Pardon that. Regardless of where you are, the Fourth of July is an endless reminder that to be American is to be complicated, when not merely being vindictive and childish. The local radio station in Remote Mountain Village spent much of the day playing the music of true rebellion: Sixties shit.
I love them for it: they played "The Night They Drove Old Dixie Down", by that greatest of all American bands (though all but one of them was from Canada): The Band. A reminder, again: nothing but conflict, and things to talk about. There are people who view The Brother's War (my favorite name for it yet: 'Deadwood' again) as a personal matter to this day.
That evening, as we sat by the riverside in an enormous valley, in between giant mountains streaked with iron-y reds and copper-y greens, they played what pretty much seemed like the entire 'Woodstock' soundtrack. It just seemed right. To rebel against the endless non-questioning and again-automatic vindictiveness that characterizes our nation is the true revolution, if I may get all teary-eyed from all the soap in this box.
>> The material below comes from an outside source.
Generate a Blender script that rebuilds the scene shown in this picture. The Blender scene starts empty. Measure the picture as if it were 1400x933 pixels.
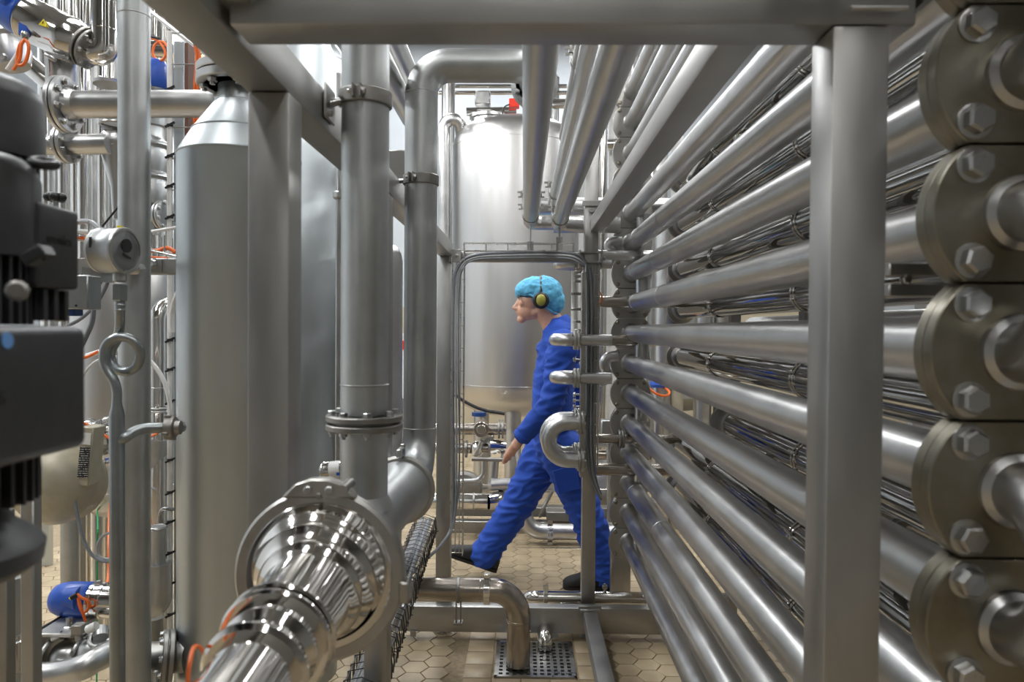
import bpy, bmesh, math, random
from mathutils import Vector, Matrix, Euler
random.seed(7)
S = bpy.context.scene
COL = S.collection
V = Vector
R = math.radians
PI = math.pi

# ------------------------------------------------------------------ camera
CAM_Z = 1.41
cam_d = bpy.data.cameras.new('camera')
cam = bpy.data.objects.new('camera', cam_d)
COL.objects.link(cam)
cam_d.sensor_fit = 'HORIZONTAL'
cam_d.sensor_width = 36.0
cam_d.lens = 1000.0 / 1400.0 * 36.0
cam_d.clip_start = 0.02
cam_d.clip_end = 60
CAM_M = Matrix.Rotation(R(0.92), 4, 'Z') @ Matrix.Rotation(R(89.0), 4, 'X') @ Matrix.Rotation(0.0075, 4, 'Z')
CAM_M = Matrix.Translation((0, 0, CAM_Z)) @ CAM_M
cam.matrix_world = CAM_M
cam_d.dof.use_dof = True
cam_d.dof.focus_distance = 2.9
cam_d.dof.aperture_fstop = 6.3
S.camera = cam

# ------------------------------------------------------------------ world, lights, exposure
S.view_settings.view_transform = 'Standard'
S.view_settings.look = 'None'
S.view_settings.gamma = 1
S.view_settings.exposure = 0.24
S.view_settings.use_curve_mapping = False
w = bpy.data.worlds.new('world')
S.world = w
w.use_nodes = True
w.node_tree.nodes['Background'].inputs[0].default_value = (0.80, 0.88, 1.0, 1)
w.node_tree.nodes['Background'].inputs[1].default_value = 0.35
LAMPS = []
def lamp_area(x, y, z, sx, sy, power, col=(0.94, 0.97, 1.0), rot=(0, 0, 0)):
    l = bpy.data.lights.new('ceiling_lamp_light', 'AREA')
    l.shape = 'RECTANGLE'; l.size = sx; l.size_y = sy; l.energy = power; l.color = col
    o = bpy.data.objects.new('ceiling_lamp_light', l)
    o.location = (x, y, z); o.rotation_euler = rot
    COL.objects.link(o)
    LAMPS.append((x, y, z, sx, sy))
CEIL = 6.0
LAMP_Z = 4.08
POW = [(-3.4, 1.2, 100), (-3.4, 3.6, 120), (-3.4, 6.2, 120), (-1.3, 0.2, 24), (-1.3, 2.6, 75), (-1.3, 5.0, 52), (-1.3, 8.6, 140),
       (0.9, -0.6, 16), (0.9, 1.8, 30), (0.9, 4.4, 52), (0.9, 8.6, 140), (3.2, 0.6, 20), (3.2, 3.4, 45), (3.2, 6.4, 85), (-0.2, -2.2, 16)]
for (lx, ly, lp) in POW:
    lamp_area(lx, ly, 5.4 if ly > 8 else LAMP_Z, 0.28, 1.5, lp * .55)  # the two lamps by the back wall are added, hung higher to brighten it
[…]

They ended off with Dylan's "Song To Woody", which summed it up nicely: for all the time we spend loving the hell out of the men who rip off the tops of mountains to find the pretty rocks underneath, leaving the rest of us undrinkable water for starters, every now and again someone with a folksy smile and a clear voice wanders down the road, singing songs for the rest of us, and reminding us that the real duty we have is not to the Nice Men who own the mines, but the resta these dumb bastards down here in the valley.

Shit. Way off track there. Colorado. Really loved it. Hope to take This One Here back there one day, after we make Our Fortunes, and live there as Decent Old People who Just Fucking Know Better Than You, now go get me a goddamn drink.